October 18, 2022 | 4 min read

The UK’s regulator of advertising received 45 complaints about whether the bank could advertise itself as environmentally responsible.

HSBC greenwashing ad

The HSBC ads in question appeared at bus stops across London and Bristol / Image via Adfree Cities

Two posters by the major bank HSBC have been dubbed greenwashing by the Advertising Standards Authority (ASA) in its latest rulings, it was announced today.

First seen in October last year at bus stations in and around London and Bristol, the posters posited HSBC as a sustainable brand.

The first poster featured the strapline: ‘Climate change doesn’t do borders. Neither do rising sea levels. That’s why HSBC is aiming to provide up to $1tn in financing and investment globally to help our clients transition to net zero.’

The second read: ‘Climate change doesn’t do borders.

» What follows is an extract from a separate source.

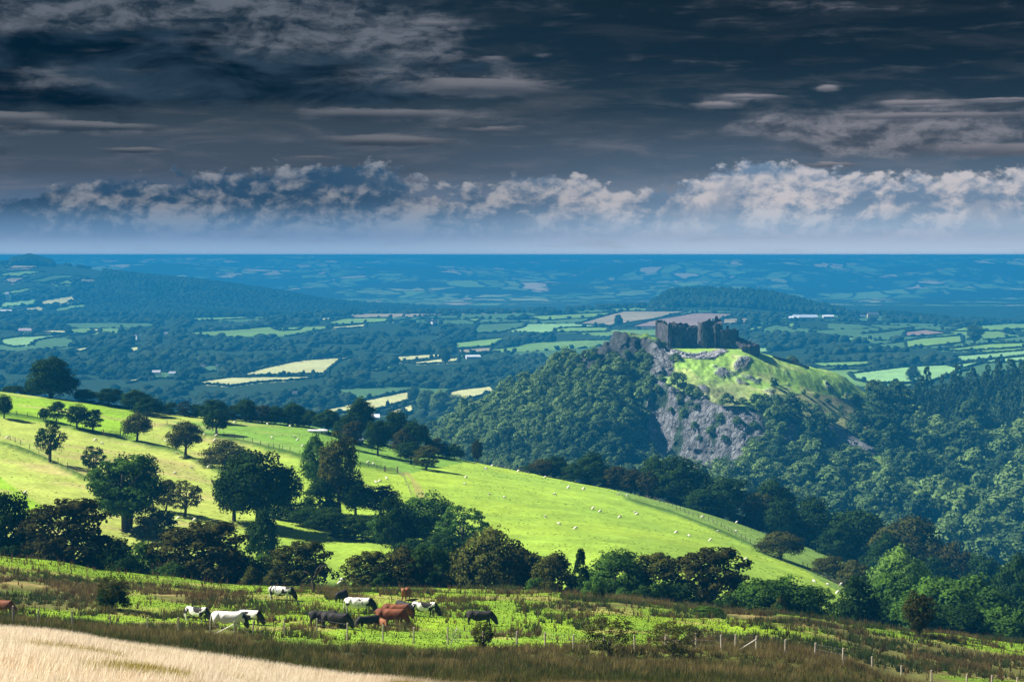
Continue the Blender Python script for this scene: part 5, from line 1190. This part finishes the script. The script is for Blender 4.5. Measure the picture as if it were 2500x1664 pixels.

So in the UK, we’re helping to plant 2 million trees, which will lock in 1.25 million tonnes of carbon over their lifetime.’

The ASA received 45 complaints, including from Adfree Cities, challenging whether the statements were misleading because they omitted significant information about HSBC’s contribution to carbon dioxide and greenhouse gas emissions.

At the time, Adfree Cities said: “The ads create a misleading impression of a bank that is environmentally responsible while missing out crucial information that would lead passers-by to come to a very different conclusion.”

HSBC says that it has been making the claim seen in the ads since 2020 and that it aims to meet the ambition to provide financing and investment globally to help some of its clients transition to net zero by 2030.

It says that the financing of greenhouse gas-emitting industries is required during the transition to net zero, and so its continued financing of those industries was not in conflict with the aims of a transition to net zero. It added further claims that as the ads had appeared in the run-up to the 2021 United Nations Climate Change Conference (Cop26), it believed this would have affected how the average consumer understood the claims made.

However, the CAP Code requires that the basis of environmental claims must be clear and that unqualified claims could mislead if they omit significant information.

The ASA says it did not believe “that consumers would understand the intricacies of transitioning to net zero, and would not expect that HSBC, in making unqualified claims about its environmentally-beneficial work, would also be simultaneously involved in the financing of businesses that made significant contributions to carbon dioxide and other greenhouse gas emissions and would continue to do so for many years into the future.”

The bank was not the only brand this week to fall foul of the ASA for greenwashing, however. A website and product listing on Amazon by Mum & You for baby wipes, seen in February last year, was also scrapped after its claims about the product being biodegradable were found to be misleading.

Analysis of recent ASA rulings by The Independent found there had been a sharp rise in the number of adverts ruled as greenwashing.

Toby King, a spokesperson for the ASA, explained to The Drum that this is likely due to the watchdog’s Environment and Climate Change Project, which brings together guidance on greenwashing for the first time, alongside commissioning research into high-priority areas. “The project sends a clear signal that the ASA will be shining a brighter regulatory spotlight on advertising issues that relate to climate change and the environment in the coming months and years,” he said.